In der Schau „himmelwärts, auf sand gebaut“, zeigt Forster Drucke und Collagen. Es sind „genügsame“ Materialien, wie Karton, Zeitungsseiten, Sperrholz oder in Gips getauchte und ausgegossene Schachteln, die er zusammen mit den Grafiken in skulpturalen Installationen in den beiden Ausstellungsräumen sowie seinem Werkstattatelier zur Geltung bringt. „Ich arbeite viel mit Zeitungspapier und nehme die Motive auf“. Dabei geht es ihm um die aktuellen Ereignisse, die die Menschen mental berühren. „Ich möchte die Grundschwingungen der Zeit herausfiltern und sichtbar machen“, erläutert Forster.
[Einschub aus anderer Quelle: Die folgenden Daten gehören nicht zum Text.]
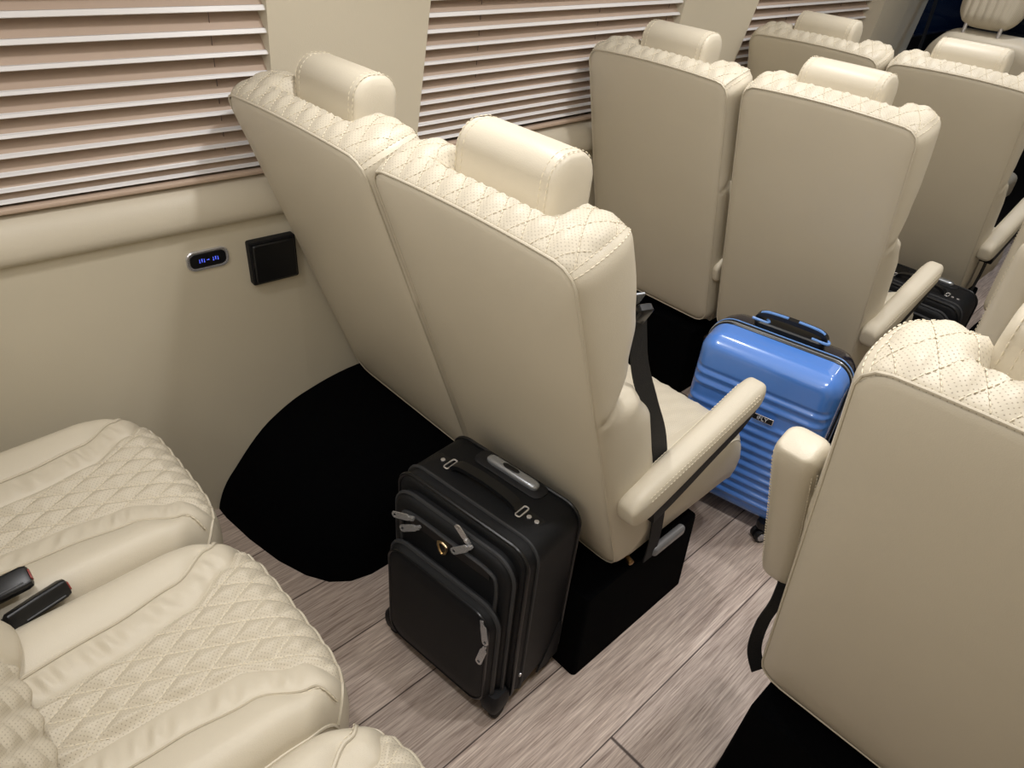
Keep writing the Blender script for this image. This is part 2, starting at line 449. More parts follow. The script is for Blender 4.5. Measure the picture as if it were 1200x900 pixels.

Dabei reagiere er sehr stark auf den Raum, den er als „temporär“ empfindet und „durch Rhythmus und Maß“ öffnen will, wie er in einem Gespräch mit seinem früheren Kollegen am Gymnasium und Münsinger Künstler Edgar Braig erzählt hat. „Mein Ziel ist es, auf eine gewisse Art die Frische des Augenblicks zu transportieren“. Dem Betrachter verspricht dies in jedem Fall Spannung. „Die Besucher müssen sich Zeit nehmen, um das zu entdecken, was ich ausdrücke“.

Info Die Ausstellung von Andreas Forster wird vom 31. Mai bis 7. Juni täglich  außer am 2. Juni von 11 bis 18 Uhr zu sehen sein. Eröffnung ist am Pfingstsonntag um 14 Uhr.